Of course, the real disparity occurs in the components of this cash flow.
Production in our lower cash flow case is actually exceeding the other case, until, well, it isn’t. That’s because overall cash flow goes negative so the field is “shut-in”. So if that’s the case, revenue is higher, but our miss must be very large on overall LOE.
And that is a HUGE discrepancy. This is a perfect example of what I was referring to earlier in regards to reserve report models having a tendency to beat on production but miss on opex. This dynamic is occurring regularly, and in some cases the NPV impact is massive.
So what is the fix?
Generally, there are two options within the model.
Proceed with as is, but allow negative cash flows and produce the wells out to your modelled total well life. Of course, if you have a really huge dog well, that approach would need some customization.
Create the fixed field case and remove a load of the individual costs from the well. I tend to like this approach because you can hard-code various costs, like the compressor, or the field office, etc. to that single field case, and then the well is modeled similar to how the actual lease operator thinks about it in the field (ie if it’s covering my variable costs I’m going to keep producing this thing).
Of course, we can do things in the model to get the NPV closer in our case, or to represent actual field operations. For example, you’d have to assume a step-change in fixed field costs at some point once there are a lot fewer wells, so maybe you assume 25% savings on that fixed case once the well count drops below half. It’d need to be quantified, but there are ways.

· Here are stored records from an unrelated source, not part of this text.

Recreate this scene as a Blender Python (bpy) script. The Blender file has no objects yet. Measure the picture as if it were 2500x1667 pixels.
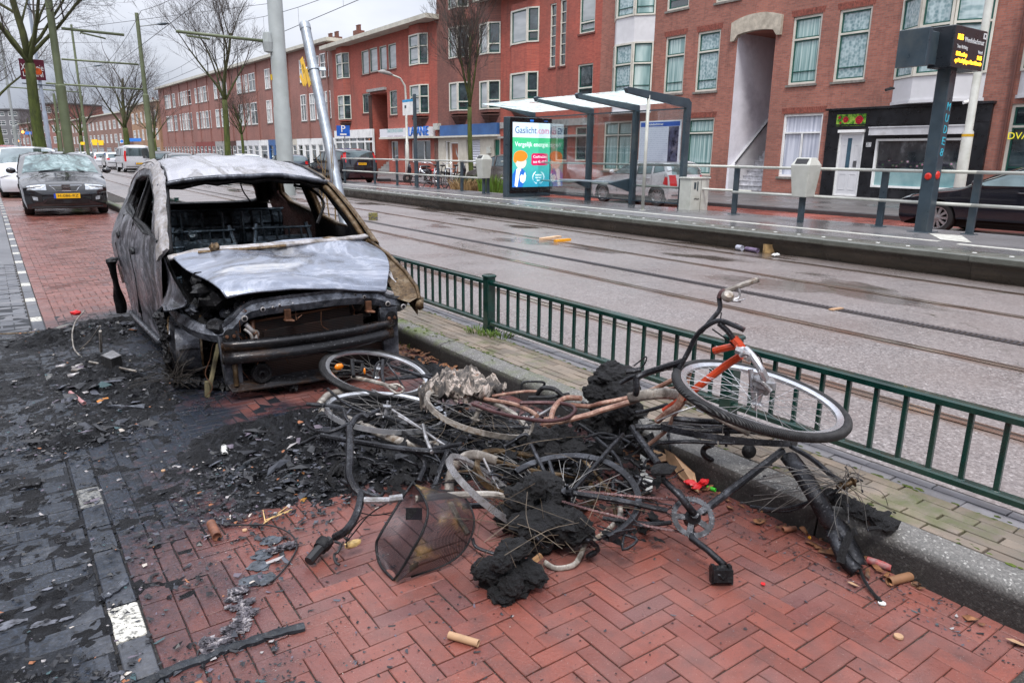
import bpy, math, random
from mathutils import Vector, Matrix, noise
from mathutils.geometry import delaunay_2d_cdt
R_=math.radians; PI=math.pi
rnd=random.Random(7)
S=bpy.context.scene; COL=S.collection
# ---------------- camera ----------------
FPX,CX,CY,H=1756.0,1250.0,833.5,1.45
PITCH=math.atan2(452,1756); ROLL=R_(0.6); YAW=R_(35.446)
FW=Vector((math.sin(YAW)*math.cos(PITCH),math.cos(YAW)*math.cos(PITCH),-math.sin(PITCH)))
r0=Vector((math.cos(YAW),-math.sin(YAW),0)); u0=r0.cross(FW)
RT=math.cos(ROLL)*r0+math.sin(ROLL)*u0; UP=-math.sin(ROLL)*r0+math.cos(ROLL)*u0
CAM=Vector((0,0,H))
cam=bpy.data.cameras.new('camera'); co=bpy.data.objects.new('camera',cam); COL.objects.link(co)
m=Matrix((RT,UP,-FW)).transposed().to_4x4(); m.translation=CAM; co.matrix_world=m
cam.sensor_width=36; cam.lens=36*FPX/2500; cam.clip_end=3000; cam.clip_start=.05
S.camera=co
# ---------------- world, sun, exposure ----------------
SUN_EL,SUN_ROT=R_(58),R_(215)
w=bpy.data.worlds.new('World'); S.world=w; w.use_nodes=True
nt=w.node_tree; nt.nodes.clear()
def wn(t,**k):
    n=nt.nodes.new(t)
    for a,b in k.items(): setattr(n,a,b)
    return n
out=wn('ShaderNodeOutputWorld'); bg=wn('ShaderNodeBackground'); sky=wn('ShaderNodeTexSky')
sky.sky_type='NISHITA'; sky.sun_disc=False; sky.sun_elevation=SUN_EL; sky.sun_rotation=SUN_ROT; sky.dust_density=2
mix=wn('ShaderNodeMix',data_type='RGBA'); tc=wn('ShaderNodeTexCoord'); mp=wn('ShaderNodeMapping'); nz=wn('ShaderNodeTexNoise'); rp=wn('ShaderNodeValToRGB')
mp.inputs['Scale'].default_value=(1.2,1.2,3.6)
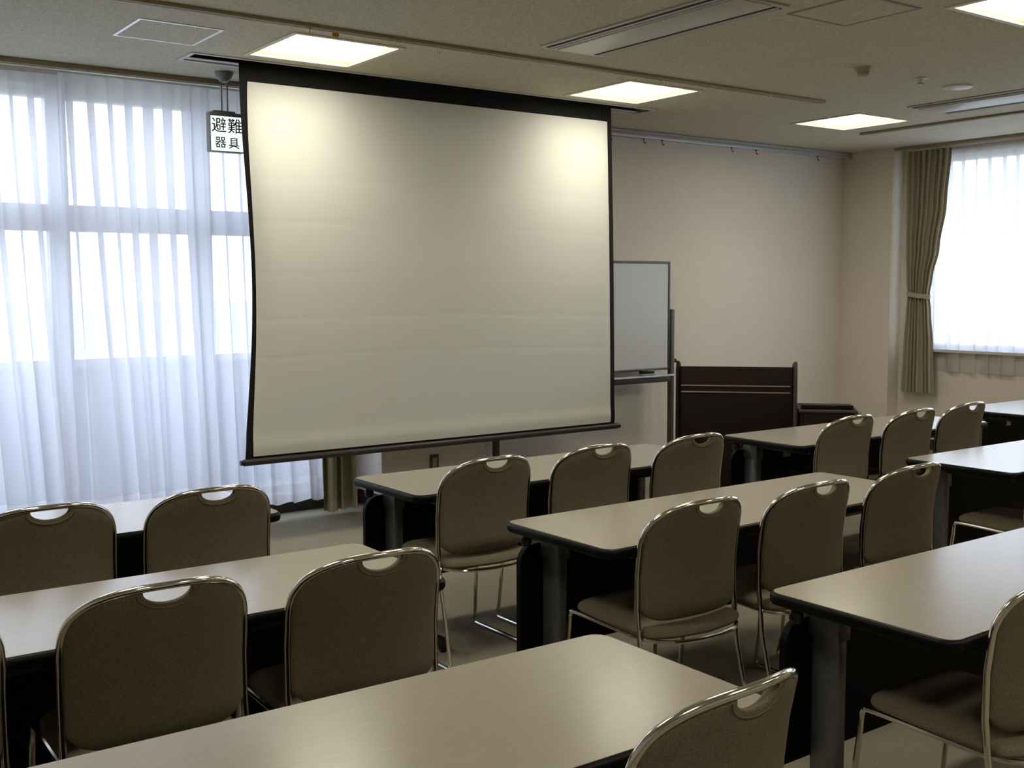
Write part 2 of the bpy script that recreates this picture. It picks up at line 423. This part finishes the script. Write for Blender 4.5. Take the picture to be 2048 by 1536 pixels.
d = empty('smoke_detector', (5.68, 4.25, CEIL)); tag(d, 'small beige smoke detector on the ceiling', 'smoke detector')
lathe('base', [(.05, 0), (.05, -.012), (.044, -.02)][::-1], (0, 0, 0), 'beige_plastic', d)
lathe('sensor_head', [(.036, -.018), (.036, -.042), (.028, -.052), (.012, -.055)][::-1], (0, 0, 0), 'beige_plastic', d)
d = empty('sprinkler_head', (6.26, 4.25, CEIL)); tag(d, 'small metal sprinkler head on the ceiling', 'sprinkler')
lathe('rosette', [(.045, 0), (.042, -.008), (.018, -.012)][::-1], (0, 0, 0), 'white_plastic', d)
lathe('deflector', [(.008, -.012), (.008, -.028), (.022, -.030), (.022, -.033)][::-1], (0, 0, 0), 'chrome', d)
d = empty('ceiling_speaker', (6.71, 4.28, CEIL)); tag(d, 'round white ceiling speaker near the right air conditioner', 'speaker')
lathe('rim', [(.095, 0), (.093, -.012), (.080, -.015)][::-1], (0, 0, 0), 'white_plastic', d, 28)
lathe('grille', [(.079, -.014), (.06, -.018), (.01, -.020)][::-1], (0, 0, 0), 'ac_panel', d, 28)

# picture rail on front wall
tr = empty('trim_1', (6.9, FRONT, CEIL)); struct(tr, 'white picture rail along the top of the front wall')
box('rail_body', (COLX1 - 6.9, -.085, -.052), (RIGHT - 6.9, 0, -.002), 'frame_white', tr, .004)
box('rail_lip', (COLX1 - 6.9, -.105, -.062), (RIGHT - 6.9, -.085, -.030), 'alu', tr, .003)
for hx in (6.05, 6.42, 6.63, 7.48, 7.80, 8.66):
    bm = bmesh.new(); add_tube(bm, round_path([(0, 0, 0), (0, 0, -.030), (.014, -.004, -.040), (.016, -.004, -.026)], .008, 3), .0035, 6); add_box(bm, (-.010, -.006, -.004), (.010, .006, .006))
    h = finish('hook', bm, 'bronze', tr, True); h.location = Vector((hx, FRONT - .095, CEIL - .066)) - tr.location

# ------------------------------------------------------------------ projection screen
SY = 6.22
ps = empty('projection_screen', (4.0, SY, 0)); tag(ps, 'large pull-down projection screen with black borders hanging from the ceiling', 'projection screen')
def sx_left(z):     # outer left edge (world x)
    t = (2.83 - z) / 2.33
    return 2.565 + 0.085 * math.sin(math.pi * min(max(t, 0), 1) ** 1.15) ** 1.3 - 0.02 * t
def sx_right(z):
    t = (2.83 - z) / 2.33
    return 5.425 + 0.045 * t
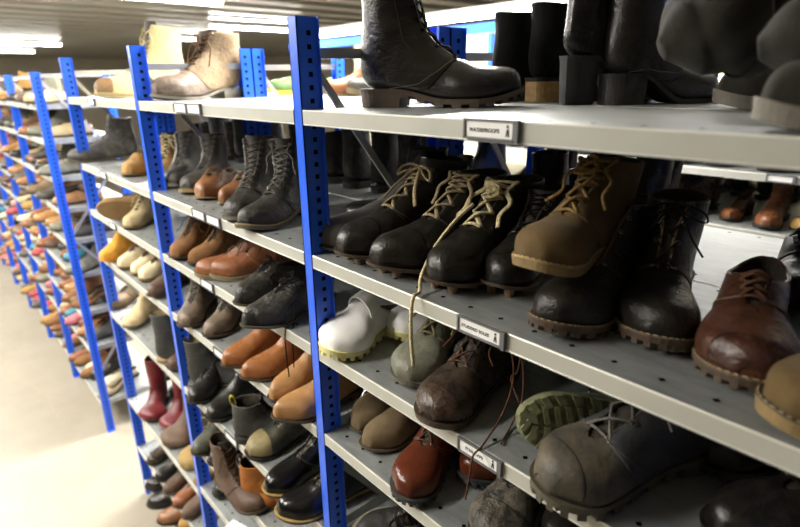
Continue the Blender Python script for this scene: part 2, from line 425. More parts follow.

BOTTOMLINE: Don’t rely on the reserve report someone provides as any sort of volume/opex predictor. It is an NPV tool only and does not represent real life.
Open to comments below on things you’ve also seen, but this is generally my experience in US onshore in regards to trying to figure out what the hell is going on when there are big mismatches between someone’s model and the actual cash flows/volumes.